Virtual Reality in the Office

For the majority of the employed population, life at work begins and ends in an office environment. Whether that be a social and open plan community or a glass booth for your MacBook and pot plant, Virtual Reality (VR) is offering to transform them all.

The most exciting VR office addition at the moment is Breakroom. Although still a working process, there is much to be said about the concept and how much it could change the way we work, and how efficiently we work. Intended to be available on both the Oculus Rift and the HTC Vive, Breakroom is an application which transforms the headset into a ‘multi-monitor’ system.

Whereas previously we have struggled switching between multiple open tabs, everything can now be viewed just by turning your head. Founded in 2014, the programme removes the limitations of a single computer monitor and instead offers unrestricted numbers of “floating 2D monitors” with a background of our choice. Your background choice could take you to the ocean, the middle of the countryside or even up into space.

Instead of working in an office filled with distractions, a user can put on headphones and a headset and be immediately transported to a quiet location. From here the work can be done without losing a moment’s time on small talk or group coffee breaks.

The Breakroom programme also eradicates one of the greatest concerns businesses have, privacy. Many employees can be put off from doing work in public places, particularly on public transport despite being a productive use of time, for fear of who might be reading over their shoulder.

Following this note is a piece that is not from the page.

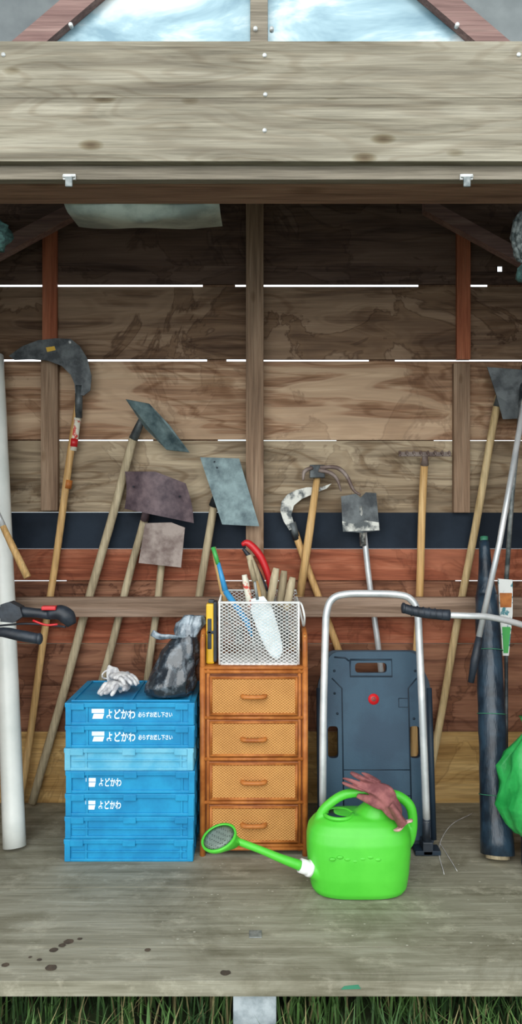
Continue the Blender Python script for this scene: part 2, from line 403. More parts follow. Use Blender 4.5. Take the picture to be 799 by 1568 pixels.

With a VR headset, you are the only one who can see the documents.

For more information about what VR might mean for the future of computer monitors, have a read of this article about how a developer coding for Virtual Reality programmes could do it using Virtual Reality. It is a somewhat strange paradox, but very interesting.
Another (usually dull) element of office life is the health and safety training days. Even when you think it cannot be possible for your manager to run through another PowerPoint presentation, they probably will. Within minutes you will find yourself zoned-out and thinking about dinner. The next thing you know, the training day has ended and you are none the wiser as to any health and safety protocols. This is not good for you nor your employer. VR enables you to live different experiences, which demonstrates health and safety measures.

To feel physically involved in an experience which brings health and safety practices to life, guarantees a more useful day of training. Additionally, the more engaged you are in something, the more likely you are to pick it up and recall it long term. Certainly the novelty of VR is far from wearing off and anything is more interesting than a linear presentation.

VR can do more than just look after your current employees, it can guarantee you the best future employees. Interviews using VR is an efficient upgrade on customary Skype or phone calls when you don’t have the opportunity to conduct the interview face-to-face.

Another element of the interview process, psychometric testing, could become entirely immersive with VR, moving it out of the 2D screen and into a more ‘real-life’ scenario. For personality tests, an interviewee could be asked to use VR to demonstrate how they would conduct themselves during a specific social interaction. This would offer an interviewer the best understanding of how a person would react to certain situations and whether they are therefore suitable for the job. For example, if you were looking for a new sales assistant, you could design a VR scenario with a particularly difficult customer, put them on the spot and see how they react.

So keep an eye on how Virtual Reality use develops in the office space, because it might just transform your business and keep you ahead of the competition.